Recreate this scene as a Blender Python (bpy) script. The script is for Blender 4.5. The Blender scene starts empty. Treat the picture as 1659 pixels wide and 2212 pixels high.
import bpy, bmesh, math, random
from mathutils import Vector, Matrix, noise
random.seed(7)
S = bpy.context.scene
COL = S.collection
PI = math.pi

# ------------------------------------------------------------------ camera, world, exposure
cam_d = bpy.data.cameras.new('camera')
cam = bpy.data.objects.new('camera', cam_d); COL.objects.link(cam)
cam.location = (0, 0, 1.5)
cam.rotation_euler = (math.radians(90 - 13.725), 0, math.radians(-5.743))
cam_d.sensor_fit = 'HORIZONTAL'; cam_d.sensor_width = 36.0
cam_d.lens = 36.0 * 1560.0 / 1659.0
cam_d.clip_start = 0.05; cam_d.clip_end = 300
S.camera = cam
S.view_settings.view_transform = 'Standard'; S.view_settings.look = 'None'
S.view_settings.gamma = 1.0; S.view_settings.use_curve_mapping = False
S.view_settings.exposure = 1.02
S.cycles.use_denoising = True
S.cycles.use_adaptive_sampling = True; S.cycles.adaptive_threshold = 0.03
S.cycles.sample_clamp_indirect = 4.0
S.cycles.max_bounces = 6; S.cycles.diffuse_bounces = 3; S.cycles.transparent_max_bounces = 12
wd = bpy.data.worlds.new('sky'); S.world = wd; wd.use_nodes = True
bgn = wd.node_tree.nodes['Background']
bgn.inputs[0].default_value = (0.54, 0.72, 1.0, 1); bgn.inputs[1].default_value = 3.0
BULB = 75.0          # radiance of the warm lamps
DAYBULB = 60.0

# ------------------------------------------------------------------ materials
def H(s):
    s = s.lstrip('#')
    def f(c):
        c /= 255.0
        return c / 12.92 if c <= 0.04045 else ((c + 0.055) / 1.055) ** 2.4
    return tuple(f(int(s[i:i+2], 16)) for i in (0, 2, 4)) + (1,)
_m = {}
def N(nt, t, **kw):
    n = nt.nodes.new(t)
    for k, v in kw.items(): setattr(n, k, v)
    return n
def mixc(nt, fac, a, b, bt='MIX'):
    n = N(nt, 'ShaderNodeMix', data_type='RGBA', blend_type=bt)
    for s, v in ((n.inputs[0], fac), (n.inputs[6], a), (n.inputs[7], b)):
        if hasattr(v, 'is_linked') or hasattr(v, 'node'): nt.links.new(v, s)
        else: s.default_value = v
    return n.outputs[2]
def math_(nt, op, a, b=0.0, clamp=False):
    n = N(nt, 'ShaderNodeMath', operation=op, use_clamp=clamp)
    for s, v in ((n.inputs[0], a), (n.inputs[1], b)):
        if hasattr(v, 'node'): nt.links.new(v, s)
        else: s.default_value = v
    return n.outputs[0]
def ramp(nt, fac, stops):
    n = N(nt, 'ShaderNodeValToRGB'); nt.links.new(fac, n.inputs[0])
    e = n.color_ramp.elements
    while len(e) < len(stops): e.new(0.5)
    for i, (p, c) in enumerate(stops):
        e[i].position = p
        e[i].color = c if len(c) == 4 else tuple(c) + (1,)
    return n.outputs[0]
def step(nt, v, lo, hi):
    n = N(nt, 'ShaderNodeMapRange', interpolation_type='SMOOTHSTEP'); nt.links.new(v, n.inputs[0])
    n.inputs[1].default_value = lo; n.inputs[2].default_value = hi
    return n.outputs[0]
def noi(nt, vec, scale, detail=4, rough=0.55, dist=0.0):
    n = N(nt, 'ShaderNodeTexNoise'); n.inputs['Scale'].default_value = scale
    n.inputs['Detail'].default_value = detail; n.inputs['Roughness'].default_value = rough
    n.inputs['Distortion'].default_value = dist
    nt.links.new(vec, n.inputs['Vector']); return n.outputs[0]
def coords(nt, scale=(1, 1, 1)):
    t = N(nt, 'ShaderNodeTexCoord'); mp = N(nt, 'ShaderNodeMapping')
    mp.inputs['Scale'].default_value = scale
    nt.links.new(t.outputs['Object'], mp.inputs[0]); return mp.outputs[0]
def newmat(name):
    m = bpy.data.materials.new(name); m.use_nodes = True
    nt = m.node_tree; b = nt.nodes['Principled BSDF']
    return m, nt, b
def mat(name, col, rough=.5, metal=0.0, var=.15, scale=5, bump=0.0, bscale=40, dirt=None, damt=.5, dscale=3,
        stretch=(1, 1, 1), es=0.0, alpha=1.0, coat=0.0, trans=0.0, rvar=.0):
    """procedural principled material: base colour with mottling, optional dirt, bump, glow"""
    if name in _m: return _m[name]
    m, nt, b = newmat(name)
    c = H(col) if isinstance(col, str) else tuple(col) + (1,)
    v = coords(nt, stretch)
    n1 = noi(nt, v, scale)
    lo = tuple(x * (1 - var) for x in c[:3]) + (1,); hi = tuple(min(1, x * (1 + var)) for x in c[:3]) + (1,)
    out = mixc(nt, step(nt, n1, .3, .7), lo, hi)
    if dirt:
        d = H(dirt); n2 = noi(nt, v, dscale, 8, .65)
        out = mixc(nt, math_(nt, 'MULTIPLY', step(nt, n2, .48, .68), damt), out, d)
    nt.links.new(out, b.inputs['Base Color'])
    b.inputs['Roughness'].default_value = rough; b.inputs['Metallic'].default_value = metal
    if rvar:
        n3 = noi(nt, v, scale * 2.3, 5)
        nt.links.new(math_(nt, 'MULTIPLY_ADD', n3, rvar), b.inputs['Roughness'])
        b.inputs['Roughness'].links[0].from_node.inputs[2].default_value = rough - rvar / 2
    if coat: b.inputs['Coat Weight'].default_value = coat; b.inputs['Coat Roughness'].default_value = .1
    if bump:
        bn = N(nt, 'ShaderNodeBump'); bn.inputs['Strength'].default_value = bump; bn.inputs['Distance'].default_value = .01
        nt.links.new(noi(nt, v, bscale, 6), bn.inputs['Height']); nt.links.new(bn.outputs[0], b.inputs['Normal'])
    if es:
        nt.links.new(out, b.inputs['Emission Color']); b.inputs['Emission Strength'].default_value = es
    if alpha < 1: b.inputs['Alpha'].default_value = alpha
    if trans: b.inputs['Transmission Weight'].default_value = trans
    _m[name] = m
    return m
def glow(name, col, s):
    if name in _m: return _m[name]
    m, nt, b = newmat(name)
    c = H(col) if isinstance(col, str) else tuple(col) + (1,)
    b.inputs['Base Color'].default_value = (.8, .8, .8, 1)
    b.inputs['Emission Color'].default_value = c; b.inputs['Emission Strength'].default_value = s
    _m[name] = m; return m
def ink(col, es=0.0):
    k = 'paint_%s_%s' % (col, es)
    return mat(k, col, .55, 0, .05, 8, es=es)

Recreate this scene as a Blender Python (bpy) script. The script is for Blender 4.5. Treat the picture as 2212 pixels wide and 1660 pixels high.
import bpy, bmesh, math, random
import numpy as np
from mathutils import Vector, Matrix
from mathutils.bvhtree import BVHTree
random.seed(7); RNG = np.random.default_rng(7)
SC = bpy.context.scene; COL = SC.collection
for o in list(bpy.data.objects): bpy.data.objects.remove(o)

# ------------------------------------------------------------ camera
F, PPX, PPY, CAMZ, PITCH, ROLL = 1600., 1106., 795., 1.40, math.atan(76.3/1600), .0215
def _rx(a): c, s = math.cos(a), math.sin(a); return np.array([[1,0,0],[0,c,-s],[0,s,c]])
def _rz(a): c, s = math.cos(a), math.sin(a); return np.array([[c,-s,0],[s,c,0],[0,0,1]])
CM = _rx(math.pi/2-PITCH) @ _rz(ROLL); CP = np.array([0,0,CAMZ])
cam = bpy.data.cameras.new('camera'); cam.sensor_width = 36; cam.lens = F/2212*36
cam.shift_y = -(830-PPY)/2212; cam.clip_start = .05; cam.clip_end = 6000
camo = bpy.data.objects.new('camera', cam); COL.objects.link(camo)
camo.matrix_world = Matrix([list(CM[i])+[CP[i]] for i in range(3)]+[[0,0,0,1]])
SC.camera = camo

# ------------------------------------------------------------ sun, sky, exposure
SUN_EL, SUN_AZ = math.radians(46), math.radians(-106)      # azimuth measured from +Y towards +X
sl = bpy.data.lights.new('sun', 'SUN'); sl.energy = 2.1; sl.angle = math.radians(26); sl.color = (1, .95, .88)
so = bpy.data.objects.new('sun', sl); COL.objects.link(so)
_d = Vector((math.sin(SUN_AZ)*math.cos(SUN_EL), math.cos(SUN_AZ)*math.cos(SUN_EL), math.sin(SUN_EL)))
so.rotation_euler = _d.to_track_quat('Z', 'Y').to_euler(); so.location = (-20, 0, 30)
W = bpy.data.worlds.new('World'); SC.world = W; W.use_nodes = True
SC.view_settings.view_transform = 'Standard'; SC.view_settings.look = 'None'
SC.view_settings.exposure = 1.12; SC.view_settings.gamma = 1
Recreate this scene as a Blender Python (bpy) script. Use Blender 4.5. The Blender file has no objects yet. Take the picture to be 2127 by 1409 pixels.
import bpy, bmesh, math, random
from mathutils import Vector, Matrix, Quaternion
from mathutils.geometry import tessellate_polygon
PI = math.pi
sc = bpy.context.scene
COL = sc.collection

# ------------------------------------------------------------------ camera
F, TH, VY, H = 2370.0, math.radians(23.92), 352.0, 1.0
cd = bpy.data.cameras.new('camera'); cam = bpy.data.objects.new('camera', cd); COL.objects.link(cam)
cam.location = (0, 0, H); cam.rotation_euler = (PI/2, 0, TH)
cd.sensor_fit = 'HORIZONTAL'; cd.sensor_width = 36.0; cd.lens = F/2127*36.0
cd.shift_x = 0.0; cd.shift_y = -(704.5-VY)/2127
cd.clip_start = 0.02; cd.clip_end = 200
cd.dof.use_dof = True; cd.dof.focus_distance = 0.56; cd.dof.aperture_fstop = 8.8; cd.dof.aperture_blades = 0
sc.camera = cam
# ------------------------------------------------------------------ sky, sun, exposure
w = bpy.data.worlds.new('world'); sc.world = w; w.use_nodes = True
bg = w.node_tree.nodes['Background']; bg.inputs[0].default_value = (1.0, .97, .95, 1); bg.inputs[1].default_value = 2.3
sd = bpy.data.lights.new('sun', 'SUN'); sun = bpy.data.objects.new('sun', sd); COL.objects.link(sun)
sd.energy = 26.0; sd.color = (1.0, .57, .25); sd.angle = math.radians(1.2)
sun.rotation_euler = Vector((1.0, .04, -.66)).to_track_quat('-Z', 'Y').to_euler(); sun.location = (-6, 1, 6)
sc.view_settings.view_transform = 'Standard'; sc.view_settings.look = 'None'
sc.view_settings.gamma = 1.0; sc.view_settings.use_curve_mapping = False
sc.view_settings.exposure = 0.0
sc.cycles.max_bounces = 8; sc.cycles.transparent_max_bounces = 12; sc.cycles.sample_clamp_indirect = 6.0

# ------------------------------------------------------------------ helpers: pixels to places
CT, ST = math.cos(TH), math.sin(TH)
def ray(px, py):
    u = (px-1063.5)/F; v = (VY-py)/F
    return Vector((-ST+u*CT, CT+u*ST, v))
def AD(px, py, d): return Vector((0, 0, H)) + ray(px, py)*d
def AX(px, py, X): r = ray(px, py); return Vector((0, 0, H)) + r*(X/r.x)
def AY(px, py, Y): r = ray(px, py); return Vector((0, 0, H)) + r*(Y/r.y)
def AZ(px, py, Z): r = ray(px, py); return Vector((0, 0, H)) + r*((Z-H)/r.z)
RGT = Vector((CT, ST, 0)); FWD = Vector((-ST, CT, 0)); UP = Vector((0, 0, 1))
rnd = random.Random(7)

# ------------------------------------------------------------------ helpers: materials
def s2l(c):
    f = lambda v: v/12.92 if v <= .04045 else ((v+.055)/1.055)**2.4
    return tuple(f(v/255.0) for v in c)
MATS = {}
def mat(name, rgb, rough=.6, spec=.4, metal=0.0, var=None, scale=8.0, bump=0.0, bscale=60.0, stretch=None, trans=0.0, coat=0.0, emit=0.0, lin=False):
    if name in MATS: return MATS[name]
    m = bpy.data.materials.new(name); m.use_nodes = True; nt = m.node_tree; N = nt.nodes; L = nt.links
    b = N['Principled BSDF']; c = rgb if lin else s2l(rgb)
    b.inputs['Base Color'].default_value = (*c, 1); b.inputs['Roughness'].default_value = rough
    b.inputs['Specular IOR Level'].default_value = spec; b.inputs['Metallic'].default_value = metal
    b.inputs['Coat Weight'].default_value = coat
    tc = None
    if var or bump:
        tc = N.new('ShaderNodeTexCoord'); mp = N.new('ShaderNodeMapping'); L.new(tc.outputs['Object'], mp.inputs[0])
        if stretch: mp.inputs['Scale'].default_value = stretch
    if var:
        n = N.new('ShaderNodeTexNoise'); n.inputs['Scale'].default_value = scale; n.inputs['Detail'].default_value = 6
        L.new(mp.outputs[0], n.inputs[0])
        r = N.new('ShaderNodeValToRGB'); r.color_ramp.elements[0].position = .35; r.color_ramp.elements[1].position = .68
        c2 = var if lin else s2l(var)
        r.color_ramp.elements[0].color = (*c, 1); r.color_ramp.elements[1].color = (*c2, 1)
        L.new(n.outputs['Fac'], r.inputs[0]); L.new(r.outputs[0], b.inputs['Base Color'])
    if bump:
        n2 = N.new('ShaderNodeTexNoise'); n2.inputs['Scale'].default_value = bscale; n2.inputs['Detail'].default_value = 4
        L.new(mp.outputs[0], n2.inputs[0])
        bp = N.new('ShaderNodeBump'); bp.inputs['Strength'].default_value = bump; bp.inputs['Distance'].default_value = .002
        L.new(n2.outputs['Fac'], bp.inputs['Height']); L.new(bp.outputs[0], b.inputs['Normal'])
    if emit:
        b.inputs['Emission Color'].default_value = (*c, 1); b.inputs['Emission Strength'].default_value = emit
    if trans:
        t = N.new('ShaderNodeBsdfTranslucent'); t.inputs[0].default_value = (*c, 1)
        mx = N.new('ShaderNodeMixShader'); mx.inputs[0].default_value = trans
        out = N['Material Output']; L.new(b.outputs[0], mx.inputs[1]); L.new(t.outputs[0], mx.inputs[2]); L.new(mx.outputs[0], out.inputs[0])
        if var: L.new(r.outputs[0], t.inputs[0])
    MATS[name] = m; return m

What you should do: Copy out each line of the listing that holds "objects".

Expected output:
cam = bpy.data.objects.new('camera', cam_d); COL.objects.link(cam)
for o in list(bpy.data.objects): bpy.data.objects.remove(o)
camo = bpy.data.objects.new('camera', cam); COL.objects.link(camo)
so = bpy.data.objects.new('sun', sl); COL.objects.link(so)
Recreate this scene as a Blender Python (bpy) script. Use Blender 4.5. The Blender file has no objects yet. Take the picture to be 2127 by 1409 pixels.
cd = bpy.data.cameras.new('camera'); cam = bpy.data.objects.new('camera', cd); COL.objects.link(cam)
sd = bpy.data.lights.new('sun', 'SUN'); sun = bpy.data.objects.new('sun', sd); COL.objects.link(sun)